Not much action on this lately, but my husband has recently been approached apparently by Chevron, with a closed offer for his worthless shares on a 20/1 forward split and an up front payment of 5% premium based on the fixed rate of CVX stock. He was badly scammed several years ago with Royal Petroleum, is this another scam? An up front premium of 5% sounds very suspect. Anyone with knowledge or advice please?
Not much action on this lately, but my husband has recently been approached apparently by Chevron, with a closed offer for his worthless shares on a 20/1 forward split and an up front payment of 5% premium based on the fixed rate of CVX stock. He was badly scammed several years ago with Royal Petroleum, is this another scam? An up front premium of 5% sounds very suspect. Anyone with knowledge or advice please?
it does indeed sound a bit suspect and looks to be some scammy advanced fee fraud. can you tell us the communication method from the entity claiming to be chevron? if email can you provide the address? if phone did you record the number?
He is daily bombarded with phone calls and emails offering him the best ever (scam) schemes. The initial approach was probably by phone, followed up by emails with enclosures. The emails came from Computershare plc in London and included links to a Chevron Prospectus for Royal Petroleum Shareholders, a Chevron Call Option Letter of Invitation Offer to RP Shareholders and a 980 Form. To an inexpert eye the docs all look OK (don't they always). If they were offering a deal where the Fixed Rate Premium was deducted in the transction it might seem a bit less dodgy, but to ask for that up front??????.
He is daily bombarded with phone calls and emails offering him the best ever (scam) schemes. The initial approach was probably by phone, followed up by emails with enclosures. The emails came from Computershare plc in London and included links to a Chevron Prospectus for Royal Petroleum Shareholders, a Chevron Call Option Letter of Invitation Offer to RP Shareholders and a 980 Form. To an inexpert eye the docs all look OK (don't they always). If they were offering a deal where the Fixed Rate Premium was deducted in the transction it might seem a bit less dodgy, but to ask for that up front??????.

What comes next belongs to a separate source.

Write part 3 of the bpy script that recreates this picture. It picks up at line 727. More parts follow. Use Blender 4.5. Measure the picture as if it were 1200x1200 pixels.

computershare looks a very legit entity, though they call themselves Computershare Investor Services PLC and not just Computershare PLC, so it does look like an imposter. can you provide the links to the online docs from the email so we can have a look. and if you were to reply to the emails what was the outgoing address for reply, can we see that as well. this may help others avoid potential bogus entities from scamming them in the future.
in the mean time everything that pboyles has said
Computershare (the genuine company) acted as registrar for Spiriton Media shares, a well known scam share that was sold by boiler rooms. Therefore you have two possibilities, either the genuine company have somehow been fooled into taking part in this or as LMQ states whoever is e mailing you is an imposter.
There's an easy way to find out, just tell us the e mail address. Then we we can check the domain registration.
Computershare Offices | Computershare United Kingdom
Either way if you send them money you'll lose it so probably the easiest solution is to stop taking these calls and junk their e mails.
i didn't know they were involved in spiriton:-0 anyways they also act as registrar for sainsburys J Sainsbury plc / Manage your shares online
if redsocks can get the info i think this will be now very interesting one way or or the other. my money is on bogus entity, but in light they acted for spiriton it's now game on
Not only Spiriton it seems. I don't think the OP meant that Computershare are asking for the money up front though. Also I'm not sure if being the registrar is any more than an admin task. The entity asking for the money is the one doing the scamming.